**** PROVIDED DATA ****

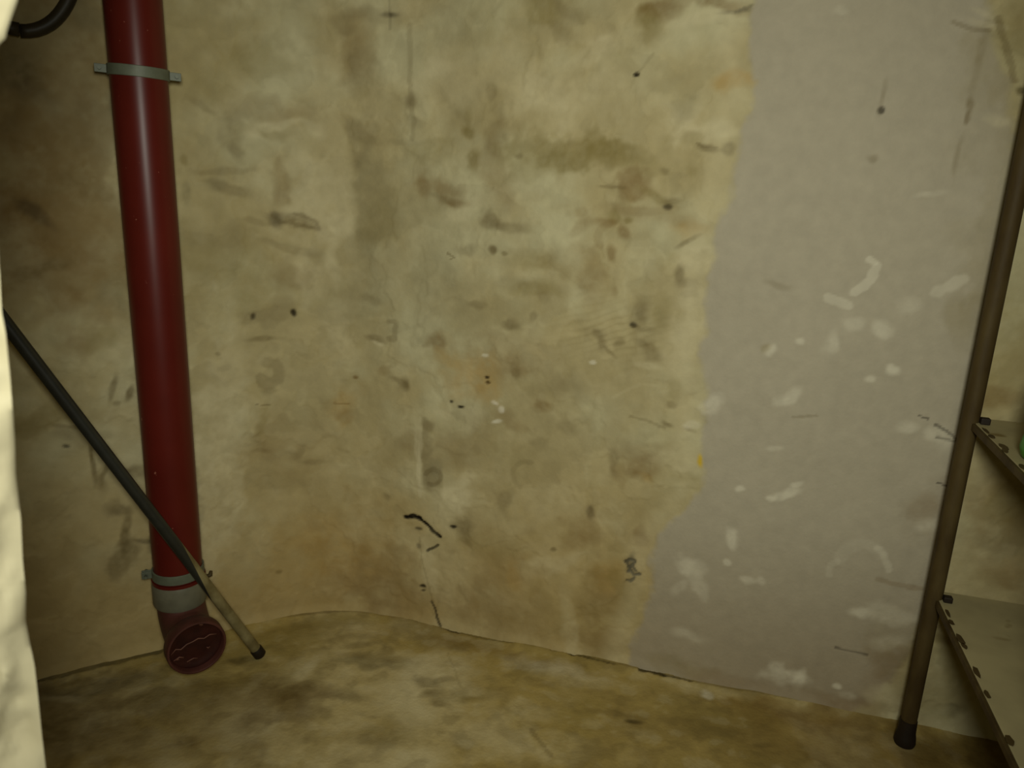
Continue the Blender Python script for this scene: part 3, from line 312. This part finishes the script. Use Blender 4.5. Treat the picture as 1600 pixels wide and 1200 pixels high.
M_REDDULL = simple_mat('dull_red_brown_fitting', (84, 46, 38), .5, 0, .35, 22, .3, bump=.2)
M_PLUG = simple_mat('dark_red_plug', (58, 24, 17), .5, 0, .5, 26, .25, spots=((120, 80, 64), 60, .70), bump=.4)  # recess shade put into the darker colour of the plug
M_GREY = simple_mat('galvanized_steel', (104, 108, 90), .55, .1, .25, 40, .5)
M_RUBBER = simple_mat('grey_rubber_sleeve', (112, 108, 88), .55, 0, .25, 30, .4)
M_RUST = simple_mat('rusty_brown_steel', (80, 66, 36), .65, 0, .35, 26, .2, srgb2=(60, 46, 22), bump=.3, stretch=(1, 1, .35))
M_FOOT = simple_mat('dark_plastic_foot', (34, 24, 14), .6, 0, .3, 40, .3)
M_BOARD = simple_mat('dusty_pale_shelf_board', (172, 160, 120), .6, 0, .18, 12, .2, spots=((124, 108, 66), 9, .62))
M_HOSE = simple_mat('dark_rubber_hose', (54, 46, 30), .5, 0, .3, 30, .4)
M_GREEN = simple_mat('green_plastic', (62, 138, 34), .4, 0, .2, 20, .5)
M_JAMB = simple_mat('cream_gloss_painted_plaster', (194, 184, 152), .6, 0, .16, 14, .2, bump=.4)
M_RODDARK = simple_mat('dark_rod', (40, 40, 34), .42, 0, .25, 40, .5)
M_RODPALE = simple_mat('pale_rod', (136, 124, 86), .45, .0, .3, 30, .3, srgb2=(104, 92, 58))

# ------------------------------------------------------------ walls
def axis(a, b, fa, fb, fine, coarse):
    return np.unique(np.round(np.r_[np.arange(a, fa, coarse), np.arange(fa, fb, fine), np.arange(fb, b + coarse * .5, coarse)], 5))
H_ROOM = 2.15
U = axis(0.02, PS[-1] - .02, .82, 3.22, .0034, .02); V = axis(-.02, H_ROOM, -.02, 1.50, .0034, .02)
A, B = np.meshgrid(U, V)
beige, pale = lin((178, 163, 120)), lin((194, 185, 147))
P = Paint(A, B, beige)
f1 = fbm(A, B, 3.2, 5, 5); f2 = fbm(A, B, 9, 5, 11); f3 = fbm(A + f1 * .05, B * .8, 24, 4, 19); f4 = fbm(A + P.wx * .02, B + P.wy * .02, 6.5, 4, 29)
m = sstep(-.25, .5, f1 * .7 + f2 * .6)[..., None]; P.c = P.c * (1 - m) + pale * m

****

- GOAL -
Repeat the material above in full and exactly, omitting the pictures.

- EXPECTED ANSWER -
Continue the Blender Python script for this scene: part 3, from line 312. This part finishes the script. Use Blender 4.5. Treat the picture as 1600 pixels wide and 1200 pixels high.
M_REDDULL = simple_mat('dull_red_brown_fitting', (84, 46, 38), .5, 0, .35, 22, .3, bump=.2)
M_PLUG = simple_mat('dark_red_plug', (58, 24, 17), .5, 0, .5, 26, .25, spots=((120, 80, 64), 60, .70), bump=.4)  # recess shade put into the darker colour of the plug
M_GREY = simple_mat('galvanized_steel', (104, 108, 90), .55, .1, .25, 40, .5)
M_RUBBER = simple_mat('grey_rubber_sleeve', (112, 108, 88), .55, 0, .25, 30, .4)
M_RUST = simple_mat('rusty_brown_steel', (80, 66, 36), .65, 0, .35, 26, .2, srgb2=(60, 46, 22), bump=.3, stretch=(1, 1, .35))
M_FOOT = simple_mat('dark_plastic_foot', (34, 24, 14), .6, 0, .3, 40, .3)
M_BOARD = simple_mat('dusty_pale_shelf_board', (172, 160, 120), .6, 0, .18, 12, .2, spots=((124, 108, 66), 9, .62))
M_HOSE = simple_mat('dark_rubber_hose', (54, 46, 30), .5, 0, .3, 30, .4)
M_GREEN = simple_mat('green_plastic', (62, 138, 34), .4, 0, .2, 20, .5)
M_JAMB = simple_mat('cream_gloss_painted_plaster', (194, 184, 152), .6, 0, .16, 14, .2, bump=.4)
M_RODDARK = simple_mat('dark_rod', (40, 40, 34), .42, 0, .25, 40, .5)
M_RODPALE = simple_mat('pale_rod', (136, 124, 86), .45, .0, .3, 30, .3, srgb2=(104, 92, 58))

# ------------------------------------------------------------ walls
def axis(a, b, fa, fb, fine, coarse):
    return np.unique(np.round(np.r_[np.arange(a, fa, coarse), np.arange(fa, fb, fine), np.arange(fb, b + coarse * .5, coarse)], 5))
H_ROOM = 2.15
U = axis(0.02, PS[-1] - .02, .82, 3.22, .0034, .02); V = axis(-.02, H_ROOM, -.02, 1.50, .0034, .02)
A, B = np.meshgrid(U, V)
beige, pale = lin((178, 163, 120)), lin((194, 185, 147))
P = Paint(A, B, beige)
f1 = fbm(A, B, 3.2, 5, 5); f2 = fbm(A, B, 9, 5, 11); f3 = fbm(A + f1 * .05, B * .8, 24, 4, 19); f4 = fbm(A + P.wx * .02, B + P.wy * .02, 6.5, 4, 29)
m = sstep(-.25, .5, f1 * .7 + f2 * .6)[..., None]; P.c = P.c * (1 - m) + pale * m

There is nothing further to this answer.